3. Pêches à deux sèches
Peu employée en France, cette technique a de nombreux avantages qui m’ont permis de prendre des poissons dans certaines situations et parfois de me sauver la mise. C’est le cas sur la Silver Creek dans l’Idaho, où j’ai appris cette technique grâce à un guide du Silver Creek Outfitters alors que je me cassais les dents sur des poissons qui gobaient des micromouches. Pour la petite histoire, les conditions étaient idéales. Une éclosion complexe se déroulait et de nombreuses espèces d’insectes sortaient mais une seule intéressait les truites qui étaient vraiment attablées.
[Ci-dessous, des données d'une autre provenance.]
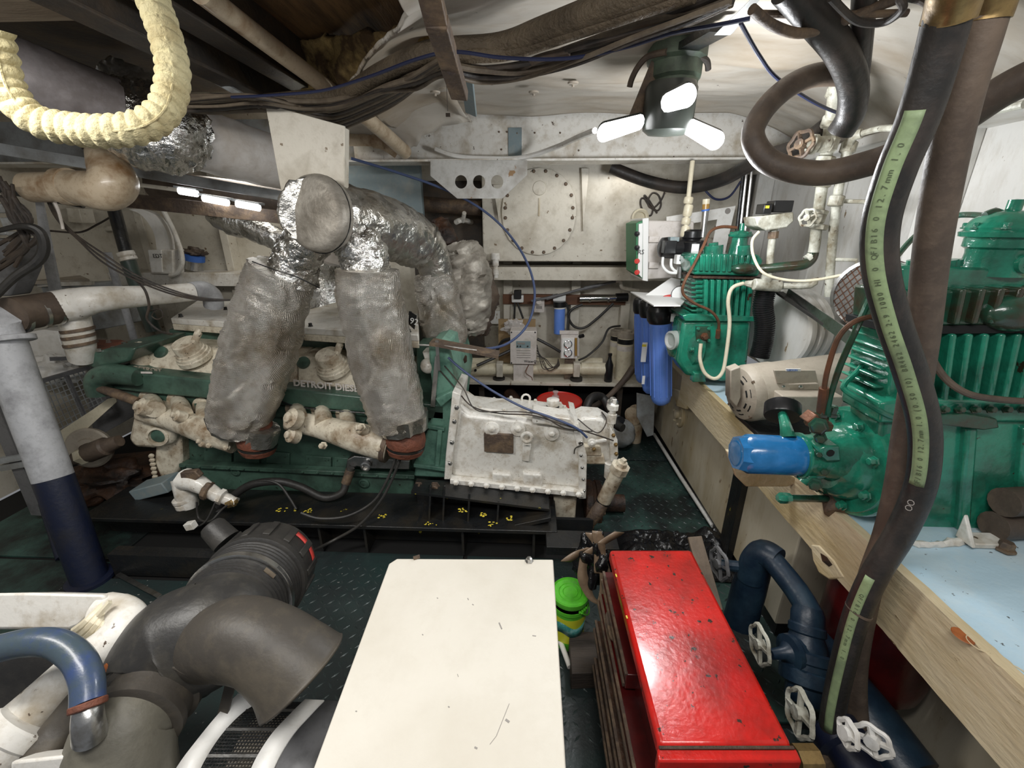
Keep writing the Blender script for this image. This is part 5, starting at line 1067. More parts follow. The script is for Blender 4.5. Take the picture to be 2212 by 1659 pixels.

On voyait leur museau percer la surface sans arrêt à un rythme effréné ! Après avoir compris qu’elles gobaient de tout petits insectes olive clair, j’avais monté une mouche en taille 20 mais je prenais que des refus et je n’avais pas plus petit. Je longeais la rivière et tombe sur ce guide, qui, lui, avec sa cliente enchaînait les captures. Il me demanda rapidement ce que j’utilisais, et me dit : « vous avez vu juste niveau couleur et modèle, mais elles prennent du 26 ! ». Je lui répondis que je n’en avais pas dans mes boîtes et même si c’était le cas, comment pourrais-je la voir sur l’eau ! « En utilisant une grosse mouche (H18 !) comme indicateur, ajouta-t-il. Quand la truite gobera derrière votre mouche en H18, ferrez ! » Il me donna une de ces micromouche. Je courus sur un poste plus en aval, montai les deux mouches et pris quelques truites pendant 10 minutes avant que l’éclosion ne s’arrête ! En effet, dans ce cas de figure, l’imitation la plus grosse sert d’indicateur et permet de localiser sa micromouche et de voir le remous ou petit gobage quand elle est prise. C’est terriblement efficace.
Avantages
Dans d’autres cas de figure, utiliser deux mouches sèches présente de nombreux avantages qui sont les suivants. D'abord, pêcher avec deux imitations pour trouver la mouche qui fonctionne ou le stade mais aussi hauteur de flottaison dans le cas d’une éclosion complexe et des poissons sélectifs. J’ai souvent utilisé cette technique lorsque de nombreuses espèces d’insectes sont présentes sur l’eau. Cela m’a permis de trouver plus rapidement la mouche ou le stade que les truites prenaient. Parfois en utilisant un modèle flottant très bas (émergente) et une légèrement plus haut. Cela peut faire une grande différence dans certains cas. Autres avantages : simuler une éclosion en proposant à plusieurs reprises deux mouches identiques, augmenter ses chances lorsque les poissons gobent à un rythme bien précis et gobent une partie seulement des insectes sur l’eau tant ils sont abondants.
Inconvénients
Il y a une possibilité accrue de s’emmêler. Il n'est pas toujours facile de suivre ses deux mouches, il ne faut donc pas trop les espacer. La qualité de dérive et la présentation ne sont pas toujours évidente. Il faut bien positionner ses mouches dans la même veine.
Mouches
Clairement, il est possible d’utiliser tout type de mouches.
Montage
Je monte souvent la seconde mouche en utilisant un nœud coulant que je fixe sur la courbure de l’hameçon de la première mouche (si ardillon) ce qui permet de conserver l’alignement, donc d’être plus précis et d’éviter d’avoir un nœud de potence proche de ma mouche. Dans le cas contraire en utilisant un nœud de potence soit chirurgien soit nœud en 8. La distance entre les deux mouches devra être raisonnable. Très souvent de l’ordre de 50 cm à 1 mètre pour ne pas perdre de vue ses deux mouches, sauf si cas d’une micromouche (30 cm). Même taille de pointe pour garder une certaine solidité au ferrage et pendant le combat, sauf si la première mouche nécessite une pointe plus forte.
4. Pêche en noyée amont
Dans certains cas de figure la pêche en noyée aval n’est pas possible car la rivière est peu large pour prospecter correctement les veines de courant. C’est souvent le cas en petite rivière. La noyée amont permet de proposer deux mouches qui pêchent à deux hauteurs sans que ces modèles soient très lestés comme des nymphes souvent casquées. Cela permet également de faire plonger ses mouches et d’aller chercher des poissons un peu plus profonds tout en conservant des modèles vivants et imitant cette phase cruciale des nymphes qui montent dans la colonne d’eau avant l’émergence. Je m’en sers régulièrement dans les petites rivières bretonnes et dans ce cas de figure.